The problem with ‘Workfare’

March 1, 2012 1:46 am Published by Leave your thoughts

I have directly asked a number of Tory MPs about the ‘Workfare’ scheme. Whilst some are admirable in their willingness to debate, they tend to be either evasive, or worryingly vague in the answers they give about the details of the scheme. Regardless of the merits of individual MPs in their defence of it, the Coalition’s response to growing criticism of workfare has been soaked in fear, mistruth, and predictable disdain for organised workers.

For anyone reading this who thinks Workfare is a good thing, let’s just stop and examine what we can only assume to be happening, given the government’s unwillingness to properly engage in debate. Benefit claimants are being sent to work for a defined period of time to gain work experience. As ministers are too busy side stepping legitimate questions, we can only surmise that this is to fill a position that is vacant within that organisation.

The important point here is that there is a job available.

At the end of the programme, the company are under no obligation to offer work, regardless of suitability or performance. They are, therefore, perfectly at liberty to ask for another participant under the scheme and thus repeat the cycle.

Without descending into levelling unqualified charges at companies, it is easy to see the attraction of installing a ‘workfare merry-go-round’ where once there was an HR department who actually give people real jobs for a real wage.

Whilst the Tories have dined on the right wing media’s thirst for hardline welfare reform, they seriously miss the point. If these companies are allowing benefit claimants to develop experience by shadowing staff and are not filling empty jobs with workfare participants, this could prove enormously positive if monitored and managed in the right way. If these companies are using benefit claimants to staff their stores and factories, they are frustrating and stifling an already choked jobs market. Undoubtedly some participants will find jobs at the end, but that is not sufficient evidence to counter the argument.

Had it not been for workfare, these jobs would have been advertised through job centres and websites. People would have applied, been interviewed and selected. They’d have done the job and received the wage, moved away from benefits, and contributed to the economy.

I fail to see how workfare improves this process.

Admittedly, this scheme, touted as a ‘route to hope from despair’ amid other hyperbolic terms, is supposedly aimed at those with no work experience. But even if this scheme does introduce inexperienced job seekers into work, it is doing so at the expense of others who are claiming Job Support Allowance and looking for a job. All this scheme does is take the stick with which job seekers and benefit claimants have been whacked, and replaced it with a double edged sword.

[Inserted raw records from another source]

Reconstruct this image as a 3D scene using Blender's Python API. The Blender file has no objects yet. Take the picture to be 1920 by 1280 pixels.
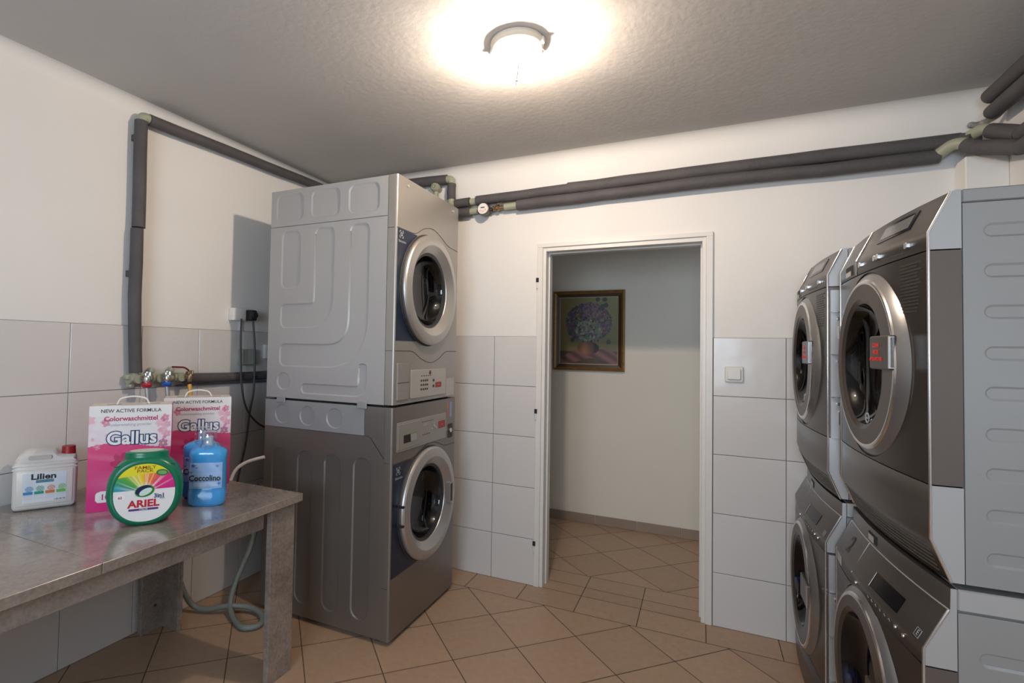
import bpy, bmesh, math, random
from mathutils import Vector, Matrix
from math import sin, cos, pi, radians
SC = bpy.context.scene
COL = SC.collection
random.seed(7)

# ------------------------------------------------------------------ camera, world, light, exposure
CH = 1.38
XL, XR, YB, YF, CEIL = -2.436, 1.137, 3.04, -1.55, 2.532
cam = bpy.data.cameras.new('camera'); camo = bpy.data.objects.new('camera', cam); COL.objects.link(camo)
yaw, pit, rol = .4524, .0281, .0181
fwd = Vector((-sin(yaw)*cos(pit), cos(yaw)*cos(pit), sin(pit)))
rt = Vector((cos(yaw), sin(yaw), 0)); up = rt.cross(fwd)
r2 = rt*cos(rol)+up*sin(rol); u2 = up*cos(rol)-rt*sin(rol)
camo.matrix_world = Matrix(((r2.x, u2.x, -fwd.x, 0), (r2.y, u2.y, -fwd.y, 0), (r2.z, u2.z, -fwd.z, CH), (0, 0, 0, 1)))
cam.sensor_width = 36; cam.lens = 983.6*36/1920
cam.shift_x = (960-839.8)/1920; cam.shift_y = (626-640)/1920
cam.clip_start = .02
SC.camera = camo
SC.view_settings.view_transform = 'Standard'
SC.view_settings.look = 'None'
SC.view_settings.exposure = 0.52
SC.view_settings.gamma = 1
SC.view_settings.use_curve_mapping = False
SC.cycles.max_bounces = 9; SC.cycles.diffuse_bounces = 5; SC.cycles.glossy_bounces = 5
SC.cycles.transparent_max_bounces = 12
SC.cycles.caustics_reflective = False; SC.cycles.caustics_refractive = False
SC.cycles.sample_clamp_indirect = 4
try:
    SC.cycles.use_denoising = True
except Exception:
    pass
W = bpy.data.worlds.new('daylight'); SC.world = W; W.use_nodes = True
W.node_tree.nodes['Background'].inputs[0].default_value = (.7, .82, 1, 1)
W.node_tree.nodes['Background'].inputs[1].default_value = 1.2

def area(name, loc, rot, sx, sy, power, col):
    l = bpy.data.lights.new(name, 'AREA'); l.shape = 'RECTANGLE'; l.size = sx; l.size_y = sy
    l.energy = power; l.color = col
    o = bpy.data.objects.new(name, l); o.location = loc; o.rotation_euler = rot; COL.objects.link(o)
    return o
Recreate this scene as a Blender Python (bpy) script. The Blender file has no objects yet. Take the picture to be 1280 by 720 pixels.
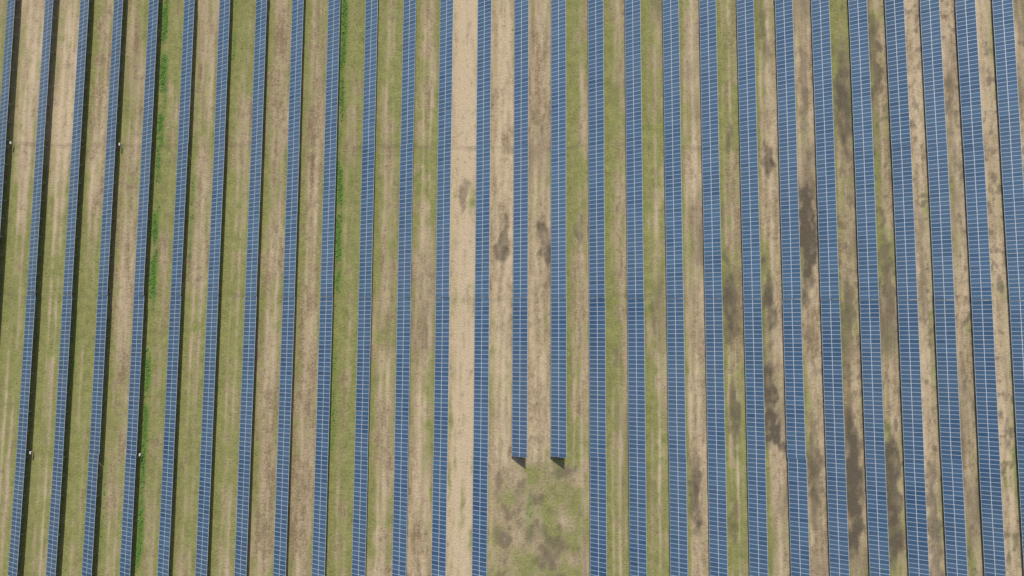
import bpy, math, random
import numpy as np
from mathutils import Vector, Matrix
random.seed(7); rng=np.random.default_rng(7)
scene=bpy.context.scene
scene.view_settings.view_transform='Standard'
try: scene.view_settings.look='None'
except: pass
scene.view_settings.exposure=0

# ---------------- noise helper ----------------
def vnoise(x,y,sx,sy,seed):
    r=np.random.default_rng(seed); N=256
    g=r.random((N,N))
    fx=x/sx+1000.3; fy=y/sy+1000.7
    ix=np.floor(fx).astype(int); iy=np.floor(fy).astype(int)
    tx=fx-ix; ty=fy-iy
    tx=tx*tx*(3-2*tx); ty=ty*ty*(3-2*ty)
    a=g[ix%N,iy%N]; b=g[(ix+1)%N,iy%N]; c=g[ix%N,(iy+1)%N]; d=g[(ix+1)%N,(iy+1)%N]
    return (a*(1-tx)+b*tx)*(1-ty)+(c*(1-tx)+d*tx)*ty
def fbm(x,y,sx,sy,seed,o=4):
    s=0;a=1;t=0
    for i in range(o):
        s=s+a*vnoise(x,y,sx/2**i,sy/2**i,seed+i*17); t+=a; a*=0.55
    return s/t
def terrain(x,y):
    return 0.35*np.sin(x*0.021+0.7)*np.cos(y*0.018)+0.12*np.sin(x*0.06+y*0.05)
def tz(x,y): return float(terrain(np.float64(x),np.float64(y)))

# ---------------- row layout (metres) ----------------
rows=[-148.2,-139.5,-130.8,-122.1,-112.9,-104.35,-96.1,-87.55,-78.9,-70.2,-61.3,-52.4,-43.6,-34.5,-25.3,-16.3,-7.1,
      1.85,10.8,19.8,28.8,38.0,47.0,56.1,65.4,74.3,83.4,92.4,101.0,109.7,118.7,127.6,136.5,145.4]
SEAMS=[-98.5,-62.0,-25.5,11.1,47.6,84.1,120.6]

# ---------------- material helpers ----------------
def mat(name):
    m=bpy.data.materials.new(name); m.use_nodes=True
    nt=m.node_tree; b=nt.nodes['Principled BSDF']; return m,nt,b
def N(nt,t,**k):
    n=nt.nodes.new(t)
    for a,v in k.items(): setattr(n,a,v)
    return n
def mixc(nt,fac,a,b,blend='MIX'):
    n=N(nt,'ShaderNodeMix',data_type='RGBA',blend_type=blend)
    for s,v in ((0,fac),(6,a),(7,b)):
        if hasattr(v,'is_output'): nt.links.new(v,n.inputs[s])
        else: n.inputs[s].default_value=v if s==0 else (*v,1) if len(v)==3 else v
    return n.outputs[2]
def math_(nt,op,a,b=None,c=None,clamp=False):
    n=N(nt,'ShaderNodeMath',operation=op); n.use_clamp=clamp
    for i,v in enumerate((a,b,c)):
        if v is None: continue
        if hasattr(v,'is_output'): nt.links.new(v,n.inputs[i])
        else: n.inputs[i].default_value=v
    return n.outputs[0]
def noise(nt,vec,scale,detail=4,rough=.6):
    n=N(nt,'ShaderNodeTexNoise'); n.inputs['Scale'].default_value=scale
    n.inputs['Detail'].default_value=detail; n.inputs['Roughness'].default_value=rough
    nt.links.new(vec,n.inputs['Vector']); return n.outputs['Fac']
def ramp(nt,v,lo,hi):
    n=N(nt,'ShaderNodeMapRange'); n.inputs[1].default_value=lo; n.inputs[2].default_value=hi
    nt.links.new(v,n.inputs[0]); return n.outputs[0]

# glass (dusty polycrystalline modules)
mg,nt,b=mat('solar_cell_glass')
at=N(nt,'ShaderNodeAttribute',attribute_name='tone')
geo=N(nt,'ShaderNodeNewGeometry')
n1=noise(nt,geo.outputs['Position'],0.035,3)
base=mixc(nt,at.outputs['Fac'],(0.038,0.086,0.158),(0.085,0.158,0.248))
base=mixc(nt,math_(nt,'MULTIPLY',ramp(nt,n1,.4,.65),.35),base,(0.112,0.165,0.222))
nt.links.new(base,b.inputs['Base Color'])
b.inputs['Roughness'].default_value=.28; b.inputs['IOR'].default_value=1.45
mf,nt,b=mat('aluminium_frame')
b.inputs['Base Color'].default_value=(.56,.60,.64,1); b.inputs['Metallic'].default_value=.2; b.inputs['Roughness'].default_value=.5
ms,nt,b=mat('galvanised_steel')
tc=N(nt,'ShaderNodeTexCoord'); n1=noise(nt,tc.outputs['Object'],3)
nt.links.new(mixc(nt,n1,(.22,.23,.24),(.38,.39,.40)),b.inputs['Base Color']); b.inputs['Metallic'].default_value=.6; b.inputs['Roughness'].default_value=.5
mw,nt,b=mat('painted_cabinet'); tc=N(nt,'ShaderNodeTexCoord'); n1=noise(nt,tc.outputs['Object'],4)
nt.links.new(mixc(nt,n1,(.5,.5,.49),(.62,.62,.61)),b.inputs['Base Color']); b.inputs['Roughness'].default_value=.45
mdk,nt,b=mat('dark_vent'); tc=N(nt,'ShaderNodeTexCoord'); n1=noise(nt,tc.outputs['Object'],4)
nt.links.new(mixc(nt,n1,(.04,.04,.04),(.08,.08,.08)),b.inputs['Base Color'])
ml,nt,b=mat('weed_leaf'); at=N(nt,'ShaderNodeAttribute',attribute_name='tone')
nt.links.new(mixc(nt,at.outputs['Fac'],(0.06,0.16,0.02),(0.15,0.31,0.05)),b.inputs['Base Color']); b.inputs['Roughness'].default_value=.7
md,nt,b=mat('dry_grass_leaf'); at=N(nt,'ShaderNodeAttribute',attribute_name='tone')
nt.links.new(mixc(nt,at.outputs['Fac'],(0.11,0.125,0.04),(0.27,0.26,0.11)),b.inputs['Base Color']); b.inputs['Roughness'].default_value=.9

# ---------------- ground ----------------
def axis(lo,hi,st,far):
    a=list(np.arange(lo,hi+st/2,st)); out=[]; d=st
    p=hi
    while p<far: d*=1.5; p+=d; out.append(p)
    q=[]; d=st; p=lo
    while p>-far: d*=1.5; p-=d; q.append(p)
    return np.array(q[::-1]+a+out)
gx=axis(-136,136,0.3,3000); gy=axis(-66,100,0.6,3000)
X,Y=np.meshgrid(gx,gy,indexing='ij')
Z=terrain(X,Y)*np.exp(-((np.abs(X)+np.abs(Y))/600)**2)
nx,ny=X.shape
KY=[-52,-24.4,11.3,47.9,83.6]
G={3:([.85,.85,1.,.25,.05],.6),4:([.8,.85,.95,.15,.05],.7),5:([.8,.9,1.,.3,.65],.5),6:([.5,.4,.3,.45,.6],.45),
   7:([.85,.85,.7,.75,.7],.4),8:([.65,.95,.55,.4,.3],.5),9:([.5,.65,.85,.45,.85],.5),10:([.3,.25,.25,.4,.3],.4),
   11:([.35,.3,.3,.35,.4],.38),12:([.8,.85,.85,.7,.85],.4),13:([.3,.3,.5,.6,.65],.45),14:([.15,.2,.25,.5,.6],.55),
   15:([.02,.02,.03,.05,.1],1.0),16:([.6,.1,.05,.05,.1],.7),17:([.4,.1,.0,.1,.05],.55),18:([.5,.6,.55,.7,.75],.5),
   19:([.85,.75,.65,.75,.55],.5),20:([.85,.75,.65,.85,.75],.55),21:([.4,.35,.3,.45,.5],.6),22:([.7,.7,.6,.7,.8],.5),
   23:([.45,.4,.35,.35,.4],.55),24:([.2,.2,.15,.25,.3],.5),25:([.55,.35,.4,.75,1.],.4),26:([.6,.4,.45,.65,.6],.45),
   27:([.1,.1,.1,.1,.15],.68),28:([.35,.25,.2,.15,.15],.52),29:([.2,.15,.15,.1,.08],.72),30:([.2,.2,.15,.15,.15],.62)}
rr=np.array(rows)
idx=np.clip(np.searchsorted(rr,X)-1,0,len(rows)-2)
wob=(fbm(X,Y,6,9,5)-.5)*0.6
left=rr[idx]; right=rr[idx+1]
u=(X-left); mid=(right-left)/2
green=np.zeros_like(X); bright=np.zeros_like(X)
rg=np.random.default_rng(3)
side=np.zeros(len(rows))
for i in range(len(rows)-1):
    gv,tv=G.get(i,([.5,.5,.5,.5,.5],.5))
    m=idx==i
    green[m]=np.interp(Y[m],KY,gv)+.03; bright[m]=tv
    side[i]=rg.uniform(-.3,.3)
side[18:27]=-.7; side[28]=-.5; side[15:18]=0
sd=side[idx]
lat=np.clip((u-mid)/2.3,-1.2,1.2)
n_big=fbm(X,Y,8,16,21); n_str=fbm(X,Y,0.7,18,33,3); n_mid=fbm(X,Y,1.8,3.2,44); n_fine=fbm(X,Y,0.8,0.9,55,3)
edge=np.clip(np.abs(lat)-.35,0,1)*.45-.08
green=green+sd*lat*0.6+edge*np.clip(green*3,.2,1)+(n_big-.5)*1.1+(n_str-.5)*.8+(n_mid-.5)*.95+(n_fine-.5)*.6
def track(c,w): return np.exp(-((u-mid-c+wob*.6)/w)**2)
trk=track(-.85,.36)+track(.85,.36)
trk*=np.clip((fbm(X,Y,20,30,66,2)-.30)*3,0,1)
green-=trk*.34
green=np.clip((green-.5)*1.4+.5,0,1)
bright=np.clip(bright+(n_big-.5)*.55+(fbm(X,Y,1.0,9,81,3)-.5)*1.0+(n_mid-.5)*.5+(n_fine-.5)*.7+trk*.15,0,1)
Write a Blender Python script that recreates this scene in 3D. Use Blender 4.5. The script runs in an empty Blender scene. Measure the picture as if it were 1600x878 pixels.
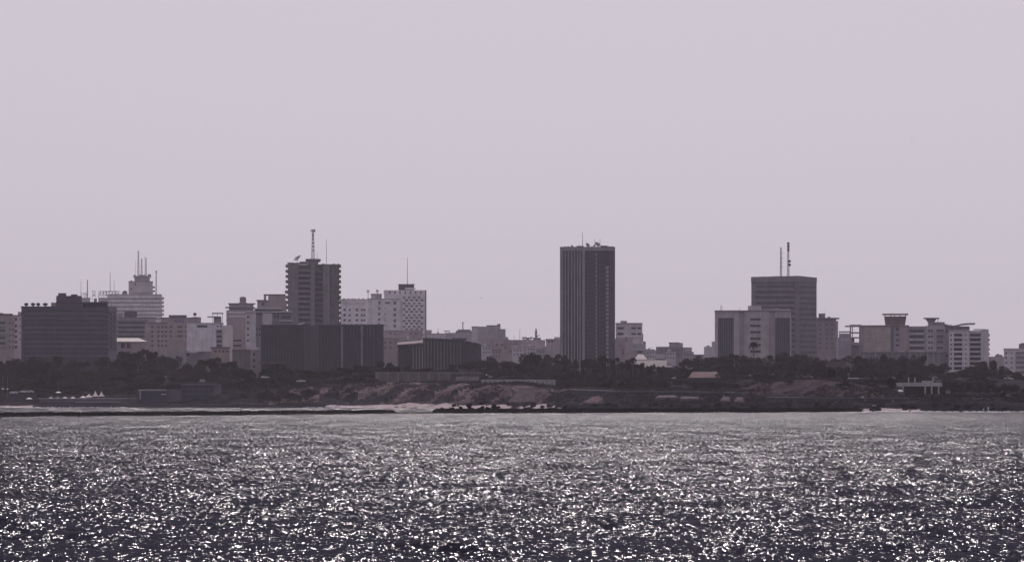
import bpy, bmesh, math, random
import numpy as np
from mathutils import Vector, Matrix

random.seed(7)
SC = bpy.context.scene
COL = SC.collection
F = 5692.0          # focal length in photo pixels (1600 wide)
EYE = 5.4           # eye height above the sea, standing on a boat
HORIZ = 620.0       # photo row of the true horizon
R = math.radians

# ------------------------------------------------------------------ camera
cam_d = bpy.data.cameras.new('camera')
cam = bpy.data.objects.new('camera', cam_d); COL.objects.link(cam)
cam.location = (0, 0, EYE)
cam.rotation_euler = (R(90), 0, 0)
cam_d.sensor_width = 36.0
cam_d.lens = 36.0 * F / 1600.0
cam_d.shift_y = (HORIZ - 439.0) / 1600.0
cam_d.clip_start = 1.0
cam_d.clip_end = 40000.0
SC.camera = cam

# ------------------------------------------------------------------ sky, sun, exposure
SUN_EL, SUN_AZ = 47.0, 2.0      # degrees; azimuth to the right of straight ahead (+Y)
w = bpy.data.worlds.new('World'); SC.world = w; w.use_nodes = True
nt = w.node_tree; nt.nodes.clear()
sky = nt.nodes.new('ShaderNodeTexSky'); sky.sky_type = 'NISHITA'
sky.sun_disc = False
sky.sun_elevation = R(SUN_EL); sky.sun_rotation = R(SUN_AZ)
sky.altitude = 0; sky.air_density = 1.0; sky.dust_density = 4.0; sky.ozone_density = 1.0
hs = nt.nodes.new('ShaderNodeHueSaturation'); hs.inputs['Saturation'].default_value = 0.12
mul = nt.nodes.new('ShaderNodeMix'); mul.data_type = 'RGBA'; mul.blend_type = 'MULTIPLY'
mul.inputs[0].default_value = 1.0
mul.inputs[7].default_value = (0.99, 0.93, 1.035, 1)
bg = nt.nodes.new('ShaderNodeBackground'); bg.inputs['Strength'].default_value = 0.081
wo = nt.nodes.new('ShaderNodeOutputWorld')
nt.links.new(sky.outputs[0], hs.inputs['Color'])
nt.links.new(hs.outputs[0], mul.inputs[6])
# thick dusty air evens the whole dome out to one pale lavender grey
flat = nt.nodes.new('ShaderNodeMix'); flat.data_type = 'RGBA'; flat.inputs[0].default_value = 0.79
flat.inputs[7].default_value = (7.25, 6.65, 7.5, 1)
nt.links.new(mul.outputs[2], flat.inputs[6])
nt.links.new(flat.outputs[2], bg.inputs[0])
nt.links.new(bg.outputs[0], wo.inputs[0])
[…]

If there are jobs to be filled, let them be advertised. Let benefit claimants apply for them. Let the successful candidates earn a fair wage for their labour. Why allow rich, multi-national companies to nurture their considerable profits on the back of unpaid labour provided by a clueless government? The very people who would apply for these jobs are the same ones who the government is target by insinuating laziness and lack of a work ethic.

All workfare does is provide a cycle of unpaid labour for the country’s most profitable organisations, whilst preventing the scheme’s participants from permanently accessing the same vacancy. At best, it shoe-horns an inexperienced person into a role that could be taken by another benefit claimant who does have experience. It generates good headlines for the Tories in the press and panders to the doctrine of divide and rule perpetrated by big business and government, needlessly diverting jobs away from one part of the job market to another.

Far from being a fresh initiative that increases access to jobs for the unemployed, it is actually the equivalent of standing still in the face of an almost biblical drought, trying to turn public opinion against competing components of the water cycle, rather than cutting the rhetoric, listening to the voice of reason, and cracking on with digging a well.

People on benefits are struggling in a suffocated jobs market. They don’t need the finger of foolish millionaires wagged needlessly at them.

What people on benefits need is responsible government that helps them to find work by guiding the economy to growth, rather than chopping at its bones. They need job centres that channel them toward real jobs rather than unpaid labour, and they need welfare reform targeted at improving quality of life for the poorest and most vulnerable.